__Work to be completed__
Copy out each line of the material in which the word "objects" appears.

__Provided material__
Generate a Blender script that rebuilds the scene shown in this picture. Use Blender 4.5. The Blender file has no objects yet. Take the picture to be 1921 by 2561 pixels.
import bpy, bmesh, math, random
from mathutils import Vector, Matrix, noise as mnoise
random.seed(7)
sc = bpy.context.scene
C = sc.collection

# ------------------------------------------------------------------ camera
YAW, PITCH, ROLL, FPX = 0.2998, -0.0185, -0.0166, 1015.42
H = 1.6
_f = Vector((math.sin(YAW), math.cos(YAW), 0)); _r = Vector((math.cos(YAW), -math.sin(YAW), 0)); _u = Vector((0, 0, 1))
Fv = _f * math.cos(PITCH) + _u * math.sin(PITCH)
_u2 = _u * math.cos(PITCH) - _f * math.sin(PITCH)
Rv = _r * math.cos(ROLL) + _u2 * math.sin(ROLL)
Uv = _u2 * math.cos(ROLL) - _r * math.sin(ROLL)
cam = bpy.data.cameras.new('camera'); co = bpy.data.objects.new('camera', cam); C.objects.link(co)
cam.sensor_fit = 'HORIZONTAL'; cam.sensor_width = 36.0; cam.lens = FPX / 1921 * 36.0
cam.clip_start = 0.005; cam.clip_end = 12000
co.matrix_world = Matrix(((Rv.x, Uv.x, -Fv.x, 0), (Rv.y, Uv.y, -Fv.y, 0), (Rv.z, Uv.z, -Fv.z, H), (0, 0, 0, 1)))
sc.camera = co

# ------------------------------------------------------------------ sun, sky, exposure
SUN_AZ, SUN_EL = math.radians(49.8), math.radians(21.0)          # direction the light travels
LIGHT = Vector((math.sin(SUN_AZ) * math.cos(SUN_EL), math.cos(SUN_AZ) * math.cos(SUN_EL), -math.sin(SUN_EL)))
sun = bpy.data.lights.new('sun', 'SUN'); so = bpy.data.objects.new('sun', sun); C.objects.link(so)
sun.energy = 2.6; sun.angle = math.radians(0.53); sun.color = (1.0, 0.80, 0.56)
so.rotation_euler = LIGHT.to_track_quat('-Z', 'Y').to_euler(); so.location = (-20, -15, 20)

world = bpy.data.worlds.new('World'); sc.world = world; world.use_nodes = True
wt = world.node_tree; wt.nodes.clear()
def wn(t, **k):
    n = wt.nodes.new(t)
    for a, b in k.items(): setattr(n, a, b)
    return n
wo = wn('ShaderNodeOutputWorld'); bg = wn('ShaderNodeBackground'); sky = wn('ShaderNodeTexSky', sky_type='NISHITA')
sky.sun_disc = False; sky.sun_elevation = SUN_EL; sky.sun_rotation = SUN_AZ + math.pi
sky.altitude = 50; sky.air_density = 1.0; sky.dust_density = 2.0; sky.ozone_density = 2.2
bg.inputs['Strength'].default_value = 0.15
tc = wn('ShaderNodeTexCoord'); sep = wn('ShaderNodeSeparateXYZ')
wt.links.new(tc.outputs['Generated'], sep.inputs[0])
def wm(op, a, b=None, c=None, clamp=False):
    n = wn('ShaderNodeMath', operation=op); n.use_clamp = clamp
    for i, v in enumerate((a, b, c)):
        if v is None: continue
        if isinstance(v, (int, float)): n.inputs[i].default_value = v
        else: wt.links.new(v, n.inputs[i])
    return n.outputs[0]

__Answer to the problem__
Generate a Blender script that rebuilds the scene shown in this picture. Use Blender 4.5. The Blender file has no objects yet. Take the picture to be 1921 by 2561 pixels.
cam = bpy.data.cameras.new('camera'); co = bpy.data.objects.new('camera', cam); C.objects.link(co)
sun = bpy.data.lights.new('sun', 'SUN'); so = bpy.data.objects.new('sun', sun); C.objects.link(so)